Importa relembrar, por exemplo, que a solução de trazer a troika e de promover uma dura política de austeridade foi suportada por um consenso PS-PSD-CDS. Não se entendia aliás que qualquer outra solução fosse possível que não a aplicação do duro memorando de entendimento assinado pelos três partidos. O país tinha de ser gerido do mesmo modo que se gere uma casa, isto é, cortando implacavelmente na despesa até conseguir que a mesma não ultrapassasse a receita. Os resultados estão à vista.
E foi assim que se chegou rapidamente ao segundo grande consenso: andávamos a viver acima das nossas possibilidades. De súbito, o país parece ter acordado com a certeza de que o problema era apenas as gorduras do Estado e o excessivo consumismo das famílias. A austeridade teria assim um efeito purificador nas finanças públicas, mas também nas contas domésticas, eliminando o supérfluo e retomando-se assim uma espécie de castidade no consumo. Eis o grande consenso nacional a que se chegou. E quem o contrariasse, por mais objetivos que fossem os seus argumentos, era considerado um radical, um lírico, um irresponsável.
Chegamos agora ao momento em que se tornou consensual que a austeridade afinal não é o caminho. Concorda-se até que afinal é necessário renegociar a dívida. Todos os comentadores da praça afirmam-no hoje tão convictamente como há um ano asseguravam não existir alternativa. Da esquerda à direita mais insuspeita, e depois do país estar de rastos, pede-se agora uma agenda para o crescimento e para o emprego. Pede-se um novo impulso para a economia, porque está visto que com este caminho não vamos lá. E curiosamente defendem-no os mesmos setores que há uns meses atrás defendiam precisamente o seu contrário. Ao ponto de hoje se fazer crer que apenas o Vitor Gaspar defende de facto a política seguida.

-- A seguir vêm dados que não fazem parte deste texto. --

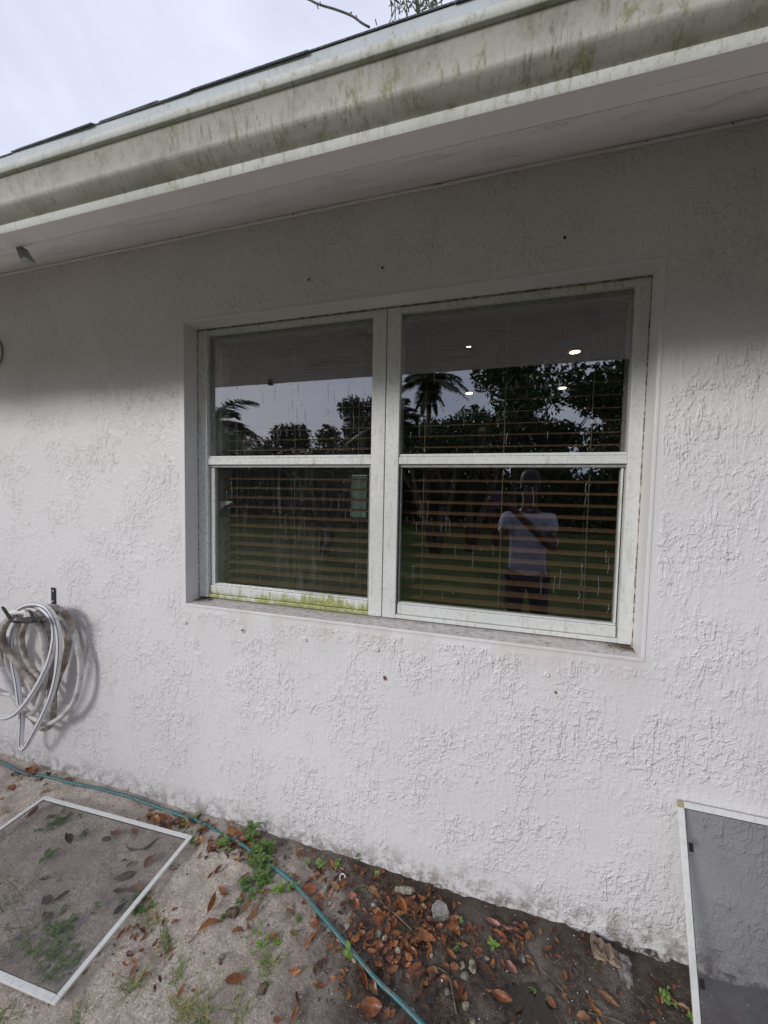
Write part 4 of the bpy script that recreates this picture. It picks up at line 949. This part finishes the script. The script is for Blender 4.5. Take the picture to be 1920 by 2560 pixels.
weed(660, 2385, .014, 22, 5, .010, 'creeping tiny leaved weed mat on grey ground', 1, 1.4, fp=.04)
weed(350, 2262, .028, 12, 5, .020, 'low weed mat along the outer side of the screen bar', 0, 1.0, fp=.02)
weed(560, 2120, .03, 14, 5, .012, 'yellow green seedling mat in the leaf pile', 1, .9, fp=.018)
weed(480, 2065, .03, 10, 5, .011, 'loose seedlings between screen corner and hose', 1, .8, fp=.035)
weed(1665, 2492, .025, 9, 4, .016, 'star shaped green weed beside the leaning screen', 1, 1.1)
weed(1330, 2455, .015, 4, 5, .009, 'thin creeping weed left of the puddle', 0, 1.2)
weed(1370, 2485, .015, 4, 5, .009, 'small weed at the left rim of the puddle', 0, 1.2)
weed(1730, 2548, .02, 6, 4, .014, 'small green weed at the foot of the leaning screen', 1, 1.0)
weed(1450, 2250+40, .012, 3, 4, .008, 'tiny weed below the wall foot', 0, 1.0) if False else None
tuft(385, 2300, 34, .05, 'yellowing grass tuft on the sand right of the screen', 2)
tuft(415, 2360, 38, .055, 'grass tuft below the yellowing one', 3)
tuft(445, 2440, 34, .05, 'grass tuft in the middle of the sand strip', 3)
tuft(460, 2520, 46, .06, 'larger dry grass tuft at the bottom edge', 2)
tuft(510, 2545, 46, .06, 'dense grass tuft at the bottom beside the dry one', 3)
tuft(600, 2530, 30, .055, 'grass tuft under the ragged brown leaf', 3)
tuft(675, 2415, 22, .06, 'spidery grass plant on grey ground', 3, sp=.006)
tuft(330, 2480, 36, .06, 'grass tuft right of the screen corner', 3)
tuft(200, 2545, 30, .06, 'grass tuft below the screen corner', 3)
tuft(20, 2260, 30, .07, 'long grass under the left of the screen', 3, sp=.03)
tuft(60, 2330, 36, .07, 'long grass blades under the near left of the screen', 3, sp=.03)
tuft(10, 2540, 20, .05, 'grass tuft in the lower left corner', 3)
tuft(45, 1950, 16, .035, 'small grass tuft by the hose at the far left', 3)
tuft(400, 2040, 14, .03, 'small grass tuft between the hose and the screen', 3)
tuft(15, 2030, 18, .04, 'grass tuft beyond the screen at the left edge', 2)
# loose straw, litter and gravel nobody could count
st = MB()
for _ in range(520):
    x = random.uniform(-2.6, .9); y = random.uniform(-.95, -.02); z = gh(x, y)+.002
    if x > -.7 and random.random() < .6: continue
    a = random.uniform(0, 6.28); blade(st, (x, y, z), (math.cos(a), math.sin(a), random.uniform(0, .25)), random.uniform(.01, .05), random.uniform(.0006, .0016), .1, random.choice([0, 1, 1]))
tag(st.build('loose_grass', [GM[3], GM[2]]), 'loose blades and straw strewn over the sand', 'grass', kind='stuff')
gr = MB(); gm_ = [M_stone, M_conc, M_dstone]
gb = N('shell_bits', .8, .3); gb.col((.72, .69, .64)); gm_.append(gb.m)
for _ in range(5200):
    x = random.uniform(-2.7, .95); y = -random.random()**.8*1.0-.01
    r_ = random.uniform(.0008, .0028)*(1.9 if random.random() < .05 else 1); z = gh(x, y)+r_*.2
    a = random.uniform(0, 6.28); ca, sa = math.cos(a)*r_, math.sin(a)*r_
    gr.add([(x+ca, y+sa, z), (x-sa*.8, y+ca*.8, z), (x-ca, y-sa, z), (x+sa*.8, y-ca*.8, z), (x+ca*.2, y, z+r_*.8)], [(0, 1, 4), (1, 2, 4), (2, 3, 4), (3, 0, 4)], random.choice([0, 1, 2, 2, 3] if x < -.6 else [0, 2, 2, 2, 3]))
tag(gr.build('gravel', gm_), 'fine gravel and shell bits over the ground', 'gravel', kind='stuff')
lt = MB()
for _ in range(900):
    if random.random() < .7: px, py = random.gauss(1000, 110), random.gauss(2310, 75)
    else: px, py = random.uniform(0, 1800), random.uniform(1950, 2560)
    v = atZ(px, py, 0)
    if not (-1.05 < v.y < -.012): continue
    r_ = random.uniform(.002, .007); z = gh(v.x, v.y)+.003; a = random.uniform(0, 6.28); ca, sa = math.cos(a)*r_, math.sin(a)*r_
    lt.add([(v.x+ca, v.y+sa, z+random.uniform(0, .004)), (v.x-sa*.5, v.y+ca*.5, z), (v.x-ca, v.y-sa, z+random.uniform(0, .003)), (v.x+sa*.5, v.y-ca*.5, z)], [(0, 1, 2, 3)], random.choice([0, 1, 1]))
tag(lt.build('leaf_litter', [LM[0], LM[1]]), 'crumbled brown leaf litter on the soil', 'leaf litter', kind='stuff')

# ------------------------------------------------------------------ stones, rubble, twigs
def rock(px, py, lx, ly, lz, mt, label, name='stone', rot=0, flat=0., seed=0, cat='stone'):
    v = atZ(px, py, 0); bm = bmesh.new(); bmesh.ops.create_icosphere(bm, subdivisions=3, radius=1)
    for q_ in bm.verts:
        d_ = 1+.42*noise.noise(q_.co*1.3+Vector((seed, px, 0)))+.26*noise.noise(q_.co*3.5+Vector((seed, 1, py)))
        if flat: 
            for ax in range(3): q_.co[ax] = max(-.62, min(.62, q_.co[ax]))*1.3
        q_.co = Vector((q_.co.x*lx*d_, q_.co.y*ly*d_, q_.co.z*lz*d_))
    me = bpy.data.meshes.new(name); bm.to_mesh(me); bm.free(); me.materials.append(mt)
    for p_ in me.polygons: p_.use_smooth = not flat
    return tag(linkobj(name, me, None, (v.x, v.y, gh(v.x, v.y)+lz*.35), (0, random.uniform(-.2, .2), rot)), label, cat)
s3 = .3014; s4 = .3617
rock(400+600*s3, 1960+1090*s3, .022, .019, .016, M_dstone, 'round brown stone with moss in the sand', seed=1)
rock(400+510*s3, 1960+1470*s3, .010, .013, .010, M_stone, 'small pale stone on the sand below the round one', seed=2)
rock(400+850*s3, 1960+1720*s3, .016, .014, .011, M_dstone, 'rough dark stone right of the ragged leaf', seed=3)
rock(865*s4, 1900+810*s4, .034, .017, .010, M_dstone, 'flat dark stone under the screen mesh', seed=4, rot=.6)
rock(400+120*s3, 1960+715*s3, .024, .010, .009, M_stone, 'brownish stone beside the right bar of the flat screen', seed=5, rot=.4)
rock(80*s4, 1900+1250*s4, .016, .008, .008, M_stone, 'white stone under the near left of the screen', seed=6)
rock(800+585*s4, 2060+465*s4, .042, .014, .012, M_stone, 'long pale mossy rock at the foot of the wall', seed=7, rot=.1)
rock(800+828*s4, 2060+610*s4, .034, .026, .020, M_conc, 'angular grey concrete slab at the foot of the wall', 'rubble', rot=.3, flat=1, seed=8, cat='rubble')
for i, (a, b2, l_, w_, lab) in enumerate([(400,430,.009,.008,'tiny white stone above the hose near the wall'),(65,575,.008,.010,'pale pebble just right of the teal hose'),(210,640,.009,.014,'pale knobbly pebble between hose and large rust leaf'),(190,720,.012,.015,'yellowish stone beside the hose'),(65,740,.012,.010,'mossy stone touching the hose'),(130,815,.016,.009,'pale stone at the hose beside the heart shaped sprout'),(408,760,.009,.018,'upright pale stone in the litter'),(447,785,.010,.014,'pale stone right of the upright one'),(540,865,.012,.012,'greyish stone in the middle of the litter'),(370,570,.012,.008,'flat pale stone in the litter near the large rust leaf'),(982,965,.011,.013,'pale stone left of the largest pale stone'),(1055,975,.014,.026,'largest upright pale stone right of the litter'),(1002,1045,.014,.012,'grey stone below the largest pale stone'),(1152,915,.010,.010,'small stone right of the largest pale stone'),(770,890,.007,.012,'thin white stone among wet leaves'),(880,1140,.008,.013,'white chip below the litter'),(1008,1230,.012,.016,'yellowish stone near the bottom'),(515,1130,.007,.010,'brown pebble right of the lower hose'),(1407,925,.008,.014,'pale stone left of the puddle'),(565,1012,.006,.007,'small pale pebble below the red brown leaf'),(1055,1360,.010,.012,'white stone at the bottom edge'),(640,1270,.009,.009,'grey pebble beside the hose near the bottom'),(240,955,.012,.007,'stone just left of the hose'),(183,1015,.005,.007,'tiny pale pebble on grey ground')]):
    rock(800+a*s4, 2060+b2*s4, l_*.9, w_*.75, min(l_, w_)*.7, M_stone if i % 3 else M_conc, lab, 'stone', seed=20+i)
v = atY(1300+575*.3737, 1960+1150*.3737, -.05)
m = MB(); kx, ky = 14, 8
for j in range(ky+1):
    for i in range(kx+1):
        a, b2 = i/kx, j/ky; m.v.append((-.048+.096*a, .018*noise.noise(Vector((a*3, b2*4, 2)))-.012-.008*math.floor(b2*4)/4, .034*b2*(1-.45*a)-.012+.008*noise.noise(Vector((a*7, b2*2, 5)))))
nf = len(m.v); m.v += [(q_[0], .05, q_[2]) for q_ in m.v]
m.f = [(j*(kx+1)+i, j*(kx+1)+i+1, (j+1)*(kx+1)+i+1, (j+1)*(kx+1)+i) for j in range(ky) for i in range(kx)]
m.f += [(ky*(kx+1)+i, ky*(kx+1)+i+1, nf+ky*(kx+1)+i+1, nf+ky*(kx+1)+i) for i in range(kx)]
m.f += [(j*(kx+1), (j+1)*(kx+1), nf+(j+1)*(kx+1), nf+j*(kx+1)) for j in range(ky)]+[((j+1)*(kx+1)-1, nf+(j+1)*(kx+1)-1, nf+(j+2)*(kx+1)-1, (j+2)*(kx+1)-1) for j in range(ky)]
m.m = [0]*len(m.f); m.sm = [False]*len(m.f)
o = m.build('rubble', M_masonry); o.location = (v.x, -.075, gh(v.x, -.08)+.012); o.rotation_euler = (-.3, .12, -.1); tag(o, 'broken tan masonry chunk with layered grain above the puddle', 'rubble')
rock(1300+705*.3737, 1960+1275*.3737, .018, .030, .018, M_conc, 'rough pale lump right of the tan masonry chunk', 'rubble', seed=50, cat='rubble')
rock(1300+700*.3737, 1960+1190*.3737, .022, .018, .016, M_conc, 'whitish lump between the masonry chunk and the wall', 'rubble', seed=51, cat='rubble')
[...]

Como é evidente, os consensos têm as suas virtudes, mas assumi-los como solução para os grandes males do país é um erro tremendo. Basta ver que foram as políticas consensualmente acordadas e realizadas pelos tão indiferenciados governos dos últimos anos que nos trouxeram até aqui. Os atores que as praticaram são os mesmos que agora apelam a consensos para superá-las. Mais do que consensos, exigem-se hoje alternativas políticas claras e corajosas, que rompam com este estado de “consensozinho”. Exigem-se escolhas e exigem-se caminhos bem definidos, envolvendo diferentes sensibilidades mas com uma linha clara a prosseguir. É nesta alternativa que a oposição à esquerda anda a trabalhar? Alguns passos interessantes têm sido dados, mas é preciso muito mais.